Like Seth Curry did in the absence of CJ McCollum, Enes Kanter stepped up after Nurkic went down. The Blazers won four of the next five against tanking and injury-ridden teams. Evan Turner also thrived against the weaker competition as he posted back-to-back triple-doubles. The first made history as no other player has ever shot perfect from the field en route to a triple-double off the bench; the second did as well as no other player has had back-to-back triple-doubles off the bench.

A Turner-led win over Memphis on April 3 marked Portland’s 50th win of the season, earning Nurkic a $1.25 million salary incentive bonus. Meanwhile Zach Collins scored a career-high 22 points that game and Damian Lillard reached 2,000 points on the season for the second time in his career.
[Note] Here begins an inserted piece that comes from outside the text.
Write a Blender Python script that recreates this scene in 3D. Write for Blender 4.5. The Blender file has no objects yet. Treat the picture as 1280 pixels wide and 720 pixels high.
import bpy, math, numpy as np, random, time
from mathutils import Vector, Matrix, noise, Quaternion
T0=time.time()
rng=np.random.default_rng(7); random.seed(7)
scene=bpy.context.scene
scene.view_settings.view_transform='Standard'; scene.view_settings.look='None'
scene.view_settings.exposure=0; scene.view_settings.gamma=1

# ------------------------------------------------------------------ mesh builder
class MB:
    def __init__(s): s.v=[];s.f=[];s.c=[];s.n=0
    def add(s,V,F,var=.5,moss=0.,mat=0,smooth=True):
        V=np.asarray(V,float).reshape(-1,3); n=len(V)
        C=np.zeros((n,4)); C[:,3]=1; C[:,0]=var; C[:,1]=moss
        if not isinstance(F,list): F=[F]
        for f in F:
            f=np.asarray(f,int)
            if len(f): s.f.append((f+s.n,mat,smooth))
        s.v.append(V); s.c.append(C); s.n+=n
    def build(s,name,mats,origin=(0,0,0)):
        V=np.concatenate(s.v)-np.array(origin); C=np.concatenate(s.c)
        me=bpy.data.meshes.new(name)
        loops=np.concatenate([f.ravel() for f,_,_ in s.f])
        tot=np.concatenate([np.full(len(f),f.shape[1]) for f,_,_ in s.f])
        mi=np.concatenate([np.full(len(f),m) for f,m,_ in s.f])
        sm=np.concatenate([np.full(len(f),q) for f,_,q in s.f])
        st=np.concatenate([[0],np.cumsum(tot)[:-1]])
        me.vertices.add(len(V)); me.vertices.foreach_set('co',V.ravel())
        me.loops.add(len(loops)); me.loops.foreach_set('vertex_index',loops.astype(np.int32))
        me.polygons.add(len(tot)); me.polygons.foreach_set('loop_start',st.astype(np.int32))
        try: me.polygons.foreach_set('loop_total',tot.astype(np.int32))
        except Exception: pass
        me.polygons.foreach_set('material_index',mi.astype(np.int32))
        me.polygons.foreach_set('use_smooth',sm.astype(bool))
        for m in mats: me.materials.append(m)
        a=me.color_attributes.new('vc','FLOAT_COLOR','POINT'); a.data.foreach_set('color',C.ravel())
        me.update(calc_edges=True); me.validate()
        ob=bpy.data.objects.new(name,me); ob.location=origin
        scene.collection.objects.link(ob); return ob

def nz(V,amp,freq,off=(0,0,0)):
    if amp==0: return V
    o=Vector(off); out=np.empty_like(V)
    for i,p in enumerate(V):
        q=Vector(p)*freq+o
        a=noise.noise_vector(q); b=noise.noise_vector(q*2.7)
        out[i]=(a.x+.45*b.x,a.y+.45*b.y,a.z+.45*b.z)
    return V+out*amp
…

The Western Conference standings continued to shuffle nightly as the Blazers headed to Denver for a home-and-home with serious playoff implications. The undermanned roster lost on the road, but with the help of McCollum—finally back after missing 10 games with a knee strain—Portland won at the Moda Center. Praise rained down on Al-Farouq Aminu: He posted his first career 20-10 game to lead Portland to a much-needed win.

The season wound down with a redemption story: Maurice Harkless grabbed the “unexpected hero” torch from Aminu in the Blazers next match-up in LA. As the Lakers organization descended into chaos from Magic Johnson’s impromptu press conference that very night, Harkless sunk another knife in their side by scoring Portland’s final 12 points, including a buzzer-beater to win the game and secure the Blazers home court advantage in the upcoming playoffs.

With that win, the number of potential playoff opponents dwindled to two: Oklahoma City and Utah.

Although a win enabled the chance to finish third in the West and face the Thunder, Head Coach Terry Stotts emphasized rest by sitting his core rotation in the final game versus the Sacramento Kings. Portland’s starting lineup in Game 82 was Anfernee Simons, Gary Trent Jr., Jake Layman, Skal Labissiere and Meyers Leonard. They each played over 40 minutes as the Blazers utilized a six-man rotation; Collins played 13 minutes.

Behind Simons’ record-setting performance for a rookie in his first start, Portland clawed back from a 28-point deficit to win dramatically. Simons and Labissiere posted monster stat lines and had the Blazers bench on their feet for the entire fourth quarter.

The improbable win was a perfectly unexpected ending to an unexpectedly turbulent – yet electrifying – season. Earning the third seed in the West with 53 wins after all the adversity was not too shabby for a Portland squad considered to be near the end of their shelf life at the beginning of the season. The Blazers tied their eight-best record in franchise history, offering hope that with enough depth surrounding them, the Lillard-McCollum roster may not only be viable, but successful. Whatever it turns into after the matchup with the Thunder in the playoffs, this season was quite a ride.